Pedaling the backroads of Montana


The small one-hundred year old cemetery I bicycled by was positioned for all the departed to face south and take in the Beartooth Mountain range with an unobstructed view from on top of the bluff. The bluff overlooked Rock Creek.

The sound of the creek rushing over rocks was a lullaby that sung uninterrupted to the infant twins that were buried in the corner of the cemetery.

Their burial site was surrounded by no one. For some reason they occupied a space away from the thirty or so people buried in the quaint fenced yard only the locals would find. Parents should not have to bury their young, especially infant twins. The tombstone read 1921. Absent of a date range. Their lives came and went as the four seasons of the mountains come and go within the year.

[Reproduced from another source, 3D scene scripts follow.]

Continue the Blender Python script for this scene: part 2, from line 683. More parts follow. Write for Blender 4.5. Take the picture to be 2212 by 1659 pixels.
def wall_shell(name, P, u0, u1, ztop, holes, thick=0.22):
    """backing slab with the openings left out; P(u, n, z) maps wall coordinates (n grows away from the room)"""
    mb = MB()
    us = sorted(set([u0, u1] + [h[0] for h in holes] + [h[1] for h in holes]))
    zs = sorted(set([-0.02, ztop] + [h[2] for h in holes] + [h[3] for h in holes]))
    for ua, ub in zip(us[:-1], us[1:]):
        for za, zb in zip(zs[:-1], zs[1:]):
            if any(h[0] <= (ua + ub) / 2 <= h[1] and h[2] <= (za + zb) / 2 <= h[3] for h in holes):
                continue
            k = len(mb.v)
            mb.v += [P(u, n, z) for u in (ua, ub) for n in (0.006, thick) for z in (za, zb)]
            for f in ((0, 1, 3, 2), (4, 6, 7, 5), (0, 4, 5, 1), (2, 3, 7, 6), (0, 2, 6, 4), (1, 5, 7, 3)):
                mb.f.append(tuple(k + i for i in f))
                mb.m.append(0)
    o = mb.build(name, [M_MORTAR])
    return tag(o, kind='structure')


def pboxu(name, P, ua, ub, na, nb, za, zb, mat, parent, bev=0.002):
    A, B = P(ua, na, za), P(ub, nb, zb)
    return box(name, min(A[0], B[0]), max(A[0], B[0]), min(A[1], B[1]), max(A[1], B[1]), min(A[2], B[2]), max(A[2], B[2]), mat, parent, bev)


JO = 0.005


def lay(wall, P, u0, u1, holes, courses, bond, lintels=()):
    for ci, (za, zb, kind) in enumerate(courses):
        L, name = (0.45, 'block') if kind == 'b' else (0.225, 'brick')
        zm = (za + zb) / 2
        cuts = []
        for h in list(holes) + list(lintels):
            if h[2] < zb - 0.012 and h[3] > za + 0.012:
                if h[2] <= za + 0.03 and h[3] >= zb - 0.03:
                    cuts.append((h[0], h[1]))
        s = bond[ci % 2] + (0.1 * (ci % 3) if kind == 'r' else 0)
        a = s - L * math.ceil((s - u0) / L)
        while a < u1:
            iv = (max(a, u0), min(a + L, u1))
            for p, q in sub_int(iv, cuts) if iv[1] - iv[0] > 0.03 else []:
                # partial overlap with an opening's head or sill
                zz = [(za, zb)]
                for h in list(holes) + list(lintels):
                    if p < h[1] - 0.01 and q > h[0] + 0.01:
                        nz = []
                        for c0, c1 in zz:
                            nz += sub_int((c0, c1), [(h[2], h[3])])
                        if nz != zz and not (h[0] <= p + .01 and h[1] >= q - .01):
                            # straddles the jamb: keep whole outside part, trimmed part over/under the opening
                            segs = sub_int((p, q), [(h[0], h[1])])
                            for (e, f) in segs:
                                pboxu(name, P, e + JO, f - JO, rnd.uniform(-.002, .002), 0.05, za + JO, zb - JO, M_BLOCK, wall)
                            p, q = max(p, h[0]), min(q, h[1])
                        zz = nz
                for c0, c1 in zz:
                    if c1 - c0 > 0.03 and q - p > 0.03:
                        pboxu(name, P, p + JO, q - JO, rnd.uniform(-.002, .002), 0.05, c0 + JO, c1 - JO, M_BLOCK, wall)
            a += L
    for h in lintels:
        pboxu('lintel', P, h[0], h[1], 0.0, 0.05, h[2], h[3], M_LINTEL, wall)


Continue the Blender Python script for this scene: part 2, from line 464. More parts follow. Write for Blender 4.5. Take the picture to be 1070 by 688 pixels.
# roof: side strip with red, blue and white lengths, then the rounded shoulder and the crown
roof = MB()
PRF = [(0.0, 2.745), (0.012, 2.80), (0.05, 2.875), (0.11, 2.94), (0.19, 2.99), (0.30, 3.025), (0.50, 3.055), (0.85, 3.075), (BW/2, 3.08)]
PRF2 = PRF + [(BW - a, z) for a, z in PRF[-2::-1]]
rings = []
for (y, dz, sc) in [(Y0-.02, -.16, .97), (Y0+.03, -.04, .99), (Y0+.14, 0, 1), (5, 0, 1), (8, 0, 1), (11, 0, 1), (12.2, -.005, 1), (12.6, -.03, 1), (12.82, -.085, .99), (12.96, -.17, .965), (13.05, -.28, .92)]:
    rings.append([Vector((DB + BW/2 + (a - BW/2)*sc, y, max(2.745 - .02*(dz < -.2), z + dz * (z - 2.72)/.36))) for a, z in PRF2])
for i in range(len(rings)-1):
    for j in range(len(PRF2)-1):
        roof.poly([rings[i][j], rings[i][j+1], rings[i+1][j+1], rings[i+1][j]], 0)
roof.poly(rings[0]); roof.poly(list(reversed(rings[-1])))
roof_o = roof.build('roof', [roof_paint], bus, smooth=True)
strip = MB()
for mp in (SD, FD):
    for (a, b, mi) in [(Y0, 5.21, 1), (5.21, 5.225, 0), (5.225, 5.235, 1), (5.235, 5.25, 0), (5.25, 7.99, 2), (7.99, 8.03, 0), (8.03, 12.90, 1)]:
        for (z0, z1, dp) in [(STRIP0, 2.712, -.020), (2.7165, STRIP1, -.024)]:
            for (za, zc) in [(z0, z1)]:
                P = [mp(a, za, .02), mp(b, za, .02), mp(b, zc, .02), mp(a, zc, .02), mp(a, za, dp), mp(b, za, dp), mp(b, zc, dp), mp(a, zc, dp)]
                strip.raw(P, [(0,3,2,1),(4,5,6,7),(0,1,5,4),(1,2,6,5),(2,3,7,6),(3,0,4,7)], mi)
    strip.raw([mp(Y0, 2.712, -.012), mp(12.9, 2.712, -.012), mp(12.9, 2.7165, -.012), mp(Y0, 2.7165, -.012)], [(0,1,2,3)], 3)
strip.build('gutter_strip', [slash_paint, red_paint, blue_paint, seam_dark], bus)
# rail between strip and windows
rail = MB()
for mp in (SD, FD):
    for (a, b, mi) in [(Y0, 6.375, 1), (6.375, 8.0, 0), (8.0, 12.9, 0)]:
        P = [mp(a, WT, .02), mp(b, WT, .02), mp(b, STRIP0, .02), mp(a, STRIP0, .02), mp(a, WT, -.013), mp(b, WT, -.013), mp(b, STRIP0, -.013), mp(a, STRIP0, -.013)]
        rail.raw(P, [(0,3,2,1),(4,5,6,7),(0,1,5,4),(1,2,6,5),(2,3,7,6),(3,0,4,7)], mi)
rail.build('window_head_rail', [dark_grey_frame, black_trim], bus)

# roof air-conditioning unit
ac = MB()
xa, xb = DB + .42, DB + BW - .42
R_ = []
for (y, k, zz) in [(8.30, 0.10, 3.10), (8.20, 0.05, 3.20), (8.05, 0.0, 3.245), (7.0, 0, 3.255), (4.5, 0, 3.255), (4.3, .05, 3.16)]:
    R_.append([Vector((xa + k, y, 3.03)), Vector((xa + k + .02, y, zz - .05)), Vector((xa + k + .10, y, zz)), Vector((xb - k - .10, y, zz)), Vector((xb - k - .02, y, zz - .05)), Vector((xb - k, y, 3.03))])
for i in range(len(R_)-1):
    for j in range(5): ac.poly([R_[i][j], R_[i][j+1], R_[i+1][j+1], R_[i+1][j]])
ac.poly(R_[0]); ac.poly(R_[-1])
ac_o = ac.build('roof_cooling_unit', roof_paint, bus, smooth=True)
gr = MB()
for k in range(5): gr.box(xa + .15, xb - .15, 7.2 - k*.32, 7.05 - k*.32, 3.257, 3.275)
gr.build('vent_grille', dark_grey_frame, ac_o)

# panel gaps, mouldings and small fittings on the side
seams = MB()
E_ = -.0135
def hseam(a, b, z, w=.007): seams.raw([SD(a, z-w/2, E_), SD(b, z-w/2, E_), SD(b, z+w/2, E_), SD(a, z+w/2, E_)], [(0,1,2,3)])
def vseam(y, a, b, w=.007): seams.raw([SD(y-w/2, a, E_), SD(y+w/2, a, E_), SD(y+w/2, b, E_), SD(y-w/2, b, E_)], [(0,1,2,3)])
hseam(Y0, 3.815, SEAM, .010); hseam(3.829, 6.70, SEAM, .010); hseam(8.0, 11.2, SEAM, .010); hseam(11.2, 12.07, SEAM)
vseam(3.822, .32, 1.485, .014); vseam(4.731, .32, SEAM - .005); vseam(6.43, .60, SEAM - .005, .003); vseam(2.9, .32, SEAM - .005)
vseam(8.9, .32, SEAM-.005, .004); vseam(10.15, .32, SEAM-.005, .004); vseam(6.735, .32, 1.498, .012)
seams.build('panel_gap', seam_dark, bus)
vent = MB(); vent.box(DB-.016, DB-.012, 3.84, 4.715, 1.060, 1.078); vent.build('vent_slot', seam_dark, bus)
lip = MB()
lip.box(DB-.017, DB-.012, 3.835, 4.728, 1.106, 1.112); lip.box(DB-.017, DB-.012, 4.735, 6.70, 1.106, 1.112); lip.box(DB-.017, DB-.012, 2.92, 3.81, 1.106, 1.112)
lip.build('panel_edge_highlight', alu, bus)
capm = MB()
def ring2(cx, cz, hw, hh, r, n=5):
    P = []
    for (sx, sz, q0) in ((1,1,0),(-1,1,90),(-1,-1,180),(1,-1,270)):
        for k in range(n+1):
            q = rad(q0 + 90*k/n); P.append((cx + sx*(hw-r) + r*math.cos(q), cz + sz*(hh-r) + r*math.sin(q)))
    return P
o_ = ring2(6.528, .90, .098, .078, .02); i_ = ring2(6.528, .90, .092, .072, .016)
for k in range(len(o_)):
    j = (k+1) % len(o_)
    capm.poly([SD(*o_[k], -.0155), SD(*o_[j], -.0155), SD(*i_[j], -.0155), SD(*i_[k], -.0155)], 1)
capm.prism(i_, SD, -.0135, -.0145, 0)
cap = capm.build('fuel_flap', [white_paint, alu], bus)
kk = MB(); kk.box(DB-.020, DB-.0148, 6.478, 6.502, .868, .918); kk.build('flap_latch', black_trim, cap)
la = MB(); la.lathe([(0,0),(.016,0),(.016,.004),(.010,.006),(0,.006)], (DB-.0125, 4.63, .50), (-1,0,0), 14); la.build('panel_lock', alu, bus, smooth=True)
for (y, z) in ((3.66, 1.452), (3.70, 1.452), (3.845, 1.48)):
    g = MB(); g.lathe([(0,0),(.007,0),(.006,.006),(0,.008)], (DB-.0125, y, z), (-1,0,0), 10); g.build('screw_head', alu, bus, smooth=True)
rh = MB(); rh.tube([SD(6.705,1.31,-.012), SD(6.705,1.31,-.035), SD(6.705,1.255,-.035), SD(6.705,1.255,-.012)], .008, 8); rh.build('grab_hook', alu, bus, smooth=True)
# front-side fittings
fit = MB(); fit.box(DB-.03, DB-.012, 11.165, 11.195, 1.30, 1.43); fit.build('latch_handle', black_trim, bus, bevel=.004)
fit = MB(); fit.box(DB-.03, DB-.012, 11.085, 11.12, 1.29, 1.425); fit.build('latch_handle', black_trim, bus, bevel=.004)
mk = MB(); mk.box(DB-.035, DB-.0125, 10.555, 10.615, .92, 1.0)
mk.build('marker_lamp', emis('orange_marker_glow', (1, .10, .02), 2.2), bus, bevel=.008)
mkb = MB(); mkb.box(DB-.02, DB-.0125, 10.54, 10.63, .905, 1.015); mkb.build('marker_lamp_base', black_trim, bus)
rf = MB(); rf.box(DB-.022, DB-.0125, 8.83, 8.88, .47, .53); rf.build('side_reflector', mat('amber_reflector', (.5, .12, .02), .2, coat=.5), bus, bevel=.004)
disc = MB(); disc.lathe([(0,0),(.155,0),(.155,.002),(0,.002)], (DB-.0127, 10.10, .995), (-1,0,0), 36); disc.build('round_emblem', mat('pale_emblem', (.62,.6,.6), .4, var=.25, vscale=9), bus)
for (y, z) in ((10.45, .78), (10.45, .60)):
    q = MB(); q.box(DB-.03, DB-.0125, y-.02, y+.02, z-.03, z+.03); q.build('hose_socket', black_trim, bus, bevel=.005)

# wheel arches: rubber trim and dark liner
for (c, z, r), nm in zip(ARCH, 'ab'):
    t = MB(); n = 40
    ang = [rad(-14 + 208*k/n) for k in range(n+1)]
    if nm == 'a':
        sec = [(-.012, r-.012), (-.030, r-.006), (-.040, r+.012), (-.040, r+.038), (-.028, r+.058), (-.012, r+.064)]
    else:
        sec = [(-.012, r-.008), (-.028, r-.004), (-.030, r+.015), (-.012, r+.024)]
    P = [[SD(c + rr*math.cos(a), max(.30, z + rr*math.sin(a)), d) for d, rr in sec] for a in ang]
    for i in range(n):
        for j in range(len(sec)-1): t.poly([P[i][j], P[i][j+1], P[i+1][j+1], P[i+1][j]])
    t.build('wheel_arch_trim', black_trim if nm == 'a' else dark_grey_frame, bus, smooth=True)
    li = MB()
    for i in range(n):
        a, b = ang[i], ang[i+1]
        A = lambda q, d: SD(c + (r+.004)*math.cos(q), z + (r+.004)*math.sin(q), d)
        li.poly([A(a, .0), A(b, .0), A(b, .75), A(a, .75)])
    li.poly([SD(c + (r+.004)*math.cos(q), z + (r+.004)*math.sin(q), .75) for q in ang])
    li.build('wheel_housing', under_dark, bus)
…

I rode my bicycle past the headstone at first until my eye caught the names of the parents the infants belonged too. I hit my brakes and rode back to the fence line that separated us. Their names where James and Margaret Barry, they too have passed.

The children were alone, but never lonely. The sun, moon, stars, stream, deer and mountains watch over them day and night.

If I had been in a car instead of on my bicycle, I would have rushed by.

The cemetery sobered my mind from the trivial matters that can derail a moment in time. I am alive and pedaling a bike with the sun in my face, a view of the mountains on the horizon, the sound of the water as it rushes over the rocks below me.

I witnessed the seasons come and go. I bicycle through them. Today, I am alive and thankful.